Vermeylen conclut son oeuvre avec un dernier chapitre sur le soi-disant quatrième poème du serviteur (52,13-53,12). Ici il affirme que, dans sa forme originale, le poème n’a pas identifié l’homme souffrant comme étant le serviteur de YHWH, et que le « “nous” semble donc exprimer les sentiments de l’Israël du Nord (Éphraïm) à l’égard de Juda/Jérusalem » (p. 178). Il rejette aussi une lecture christologique du passage, y voyant plutôt l’attitude sacrificielle de la communauté de Jérusalem au service du peuple d’Israël en entier (p. 185).

À la fin du livre de Vermeylen, le lecteur est plutôt perplexe. Est-ce possible d’insister autant sur l’unité littéraire du livre d’Isaïe (chapitre 1) que sur sa formation extrêmement complexe à travers plusieurs siècles ? Est-ce plausible d’imaginer qu’un recueil avec des origines et des auteurs si variés puisse démontrer une cohérence littéraire, théologique ou autre ? La cathédrale que voit Vermeylen semble solide seulement si les observations formelles et littéraires sont aussi importantes que les éléments lexicaux, sémantiques et théologiques qui lui permettent de distinguer autant de diversité au sein du livre d’Isaïe.

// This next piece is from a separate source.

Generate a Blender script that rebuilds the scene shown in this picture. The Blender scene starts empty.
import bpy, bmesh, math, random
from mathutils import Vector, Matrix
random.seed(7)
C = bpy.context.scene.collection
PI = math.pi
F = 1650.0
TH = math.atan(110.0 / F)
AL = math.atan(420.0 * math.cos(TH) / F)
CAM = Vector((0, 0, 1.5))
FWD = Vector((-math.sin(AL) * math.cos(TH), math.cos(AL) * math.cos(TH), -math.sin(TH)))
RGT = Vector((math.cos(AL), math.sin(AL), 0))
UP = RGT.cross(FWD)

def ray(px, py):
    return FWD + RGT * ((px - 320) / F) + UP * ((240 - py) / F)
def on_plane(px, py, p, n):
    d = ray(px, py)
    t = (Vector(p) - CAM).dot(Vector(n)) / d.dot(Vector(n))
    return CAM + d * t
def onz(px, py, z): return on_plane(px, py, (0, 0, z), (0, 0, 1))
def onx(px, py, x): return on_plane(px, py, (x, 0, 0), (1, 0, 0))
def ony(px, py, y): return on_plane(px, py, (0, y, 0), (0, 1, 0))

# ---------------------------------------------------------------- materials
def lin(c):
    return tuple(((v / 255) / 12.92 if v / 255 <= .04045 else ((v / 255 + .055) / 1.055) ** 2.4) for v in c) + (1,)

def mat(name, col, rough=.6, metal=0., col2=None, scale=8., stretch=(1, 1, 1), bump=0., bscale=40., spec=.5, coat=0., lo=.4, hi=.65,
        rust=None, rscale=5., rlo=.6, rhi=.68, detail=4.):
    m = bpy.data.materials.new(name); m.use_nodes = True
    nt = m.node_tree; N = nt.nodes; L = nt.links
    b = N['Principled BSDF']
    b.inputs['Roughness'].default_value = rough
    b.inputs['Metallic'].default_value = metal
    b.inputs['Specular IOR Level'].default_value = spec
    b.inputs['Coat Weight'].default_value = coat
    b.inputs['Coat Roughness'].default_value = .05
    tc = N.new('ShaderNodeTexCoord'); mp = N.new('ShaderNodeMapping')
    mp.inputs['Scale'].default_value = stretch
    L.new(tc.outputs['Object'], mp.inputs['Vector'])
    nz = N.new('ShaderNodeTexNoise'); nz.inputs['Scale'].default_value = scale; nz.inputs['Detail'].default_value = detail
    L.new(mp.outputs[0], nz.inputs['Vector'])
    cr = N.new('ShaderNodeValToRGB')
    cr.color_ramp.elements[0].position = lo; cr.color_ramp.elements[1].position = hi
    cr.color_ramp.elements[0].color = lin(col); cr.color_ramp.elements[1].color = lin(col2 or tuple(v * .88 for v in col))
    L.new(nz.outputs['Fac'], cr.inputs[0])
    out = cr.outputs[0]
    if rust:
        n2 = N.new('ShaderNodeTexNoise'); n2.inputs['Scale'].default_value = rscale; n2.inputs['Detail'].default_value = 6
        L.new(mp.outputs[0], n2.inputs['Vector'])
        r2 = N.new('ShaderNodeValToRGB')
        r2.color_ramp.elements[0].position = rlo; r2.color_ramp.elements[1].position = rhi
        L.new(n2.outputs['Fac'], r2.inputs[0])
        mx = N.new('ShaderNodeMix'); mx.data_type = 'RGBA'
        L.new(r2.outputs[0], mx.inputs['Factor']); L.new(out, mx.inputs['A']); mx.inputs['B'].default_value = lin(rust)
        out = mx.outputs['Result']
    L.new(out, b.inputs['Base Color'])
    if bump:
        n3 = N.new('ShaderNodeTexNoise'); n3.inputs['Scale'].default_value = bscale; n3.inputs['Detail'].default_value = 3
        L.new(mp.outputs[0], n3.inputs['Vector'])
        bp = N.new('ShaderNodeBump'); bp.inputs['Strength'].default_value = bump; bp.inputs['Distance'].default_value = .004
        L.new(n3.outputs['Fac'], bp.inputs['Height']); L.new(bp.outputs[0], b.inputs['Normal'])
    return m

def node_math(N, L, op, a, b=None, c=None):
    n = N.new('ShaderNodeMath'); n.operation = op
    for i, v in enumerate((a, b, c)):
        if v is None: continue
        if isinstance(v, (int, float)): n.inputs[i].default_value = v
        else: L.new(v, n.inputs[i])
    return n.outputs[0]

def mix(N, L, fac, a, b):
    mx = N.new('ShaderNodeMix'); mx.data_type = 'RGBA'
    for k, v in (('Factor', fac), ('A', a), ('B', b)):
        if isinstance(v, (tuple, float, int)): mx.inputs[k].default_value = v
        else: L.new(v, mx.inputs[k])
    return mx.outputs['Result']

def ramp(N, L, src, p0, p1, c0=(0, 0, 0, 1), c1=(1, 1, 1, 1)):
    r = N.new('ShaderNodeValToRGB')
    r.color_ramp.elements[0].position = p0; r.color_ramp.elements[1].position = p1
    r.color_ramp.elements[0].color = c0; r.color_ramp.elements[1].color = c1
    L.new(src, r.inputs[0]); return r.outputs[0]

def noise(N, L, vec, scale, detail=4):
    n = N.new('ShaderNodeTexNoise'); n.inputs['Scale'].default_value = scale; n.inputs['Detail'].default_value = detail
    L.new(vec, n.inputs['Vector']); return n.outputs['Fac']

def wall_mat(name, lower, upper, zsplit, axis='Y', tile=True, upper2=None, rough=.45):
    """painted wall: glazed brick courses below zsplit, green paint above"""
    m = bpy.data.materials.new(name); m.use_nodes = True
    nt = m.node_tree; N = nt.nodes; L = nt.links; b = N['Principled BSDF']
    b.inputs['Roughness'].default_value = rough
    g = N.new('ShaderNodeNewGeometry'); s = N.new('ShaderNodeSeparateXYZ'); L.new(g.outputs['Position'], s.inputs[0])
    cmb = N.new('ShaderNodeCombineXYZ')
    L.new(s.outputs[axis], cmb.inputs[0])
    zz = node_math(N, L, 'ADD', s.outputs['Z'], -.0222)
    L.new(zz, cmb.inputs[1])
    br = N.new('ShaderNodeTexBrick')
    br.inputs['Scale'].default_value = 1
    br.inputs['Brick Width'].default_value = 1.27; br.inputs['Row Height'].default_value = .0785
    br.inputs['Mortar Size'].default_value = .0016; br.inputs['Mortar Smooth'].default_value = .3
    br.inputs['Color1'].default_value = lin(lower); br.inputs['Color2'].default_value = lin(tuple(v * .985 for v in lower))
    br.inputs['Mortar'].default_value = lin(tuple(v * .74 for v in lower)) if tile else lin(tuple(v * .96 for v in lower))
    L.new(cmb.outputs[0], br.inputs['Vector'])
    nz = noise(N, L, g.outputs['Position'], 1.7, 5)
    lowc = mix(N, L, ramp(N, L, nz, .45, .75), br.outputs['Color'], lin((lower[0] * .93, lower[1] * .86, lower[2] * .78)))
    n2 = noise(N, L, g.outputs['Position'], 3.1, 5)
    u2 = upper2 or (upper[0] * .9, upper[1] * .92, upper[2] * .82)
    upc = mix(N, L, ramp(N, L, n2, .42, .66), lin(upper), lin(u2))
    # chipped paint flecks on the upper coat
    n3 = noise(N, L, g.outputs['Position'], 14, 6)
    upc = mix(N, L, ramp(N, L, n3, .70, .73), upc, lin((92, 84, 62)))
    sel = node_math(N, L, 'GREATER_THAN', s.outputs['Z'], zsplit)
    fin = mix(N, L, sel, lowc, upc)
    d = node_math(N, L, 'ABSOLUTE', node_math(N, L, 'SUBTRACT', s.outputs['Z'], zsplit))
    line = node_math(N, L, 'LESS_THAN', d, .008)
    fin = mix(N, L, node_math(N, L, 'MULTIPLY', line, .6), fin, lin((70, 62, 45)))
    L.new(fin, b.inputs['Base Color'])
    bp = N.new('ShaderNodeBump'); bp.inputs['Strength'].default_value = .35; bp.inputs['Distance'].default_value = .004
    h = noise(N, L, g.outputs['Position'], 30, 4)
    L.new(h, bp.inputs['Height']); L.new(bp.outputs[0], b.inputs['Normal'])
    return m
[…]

Par ailleurs, les critères par lesquels Vermeylen repère les traces de rédaction ou de modification sont peu évidents. D’habitude le lecteur doit se contenter des observations de Vermeylen de sorte que la syntaxe, le choix des mots ou des interruptions servent à identifier des remaniements (par ex., p. 71-72).

Puisque Vermeylen ne justifie pas son choix d’utiliser dans la même lecture des méthodes holistique (voir synchronique) et compositionnelle (voir diachronique) et n’examine pas leur relation mutuelle, c’est au lecteur de déterminer si les conclusions de Vermeylen quant au manque de cohésion du texte sur les plans lexical et syntaxique sont justifiées. On peut également se demander si la cohérence conceptuelle du livre, qui vraisemblablement prime sur les facteurs linguistique ou syntaxique (voir E.-M. Becker, « Was ist “Kohärenz” ? Ein Beitrag zur Präzisierung eines exegetischen Leitkriteriums », Zeitschrift für die neutestamentliche Wissenschaft und die Kunde der älteren Kirche, 94 [2003], p. 97-121), ne constituerait pas une base plus solide que les élaborations de Vermeylen.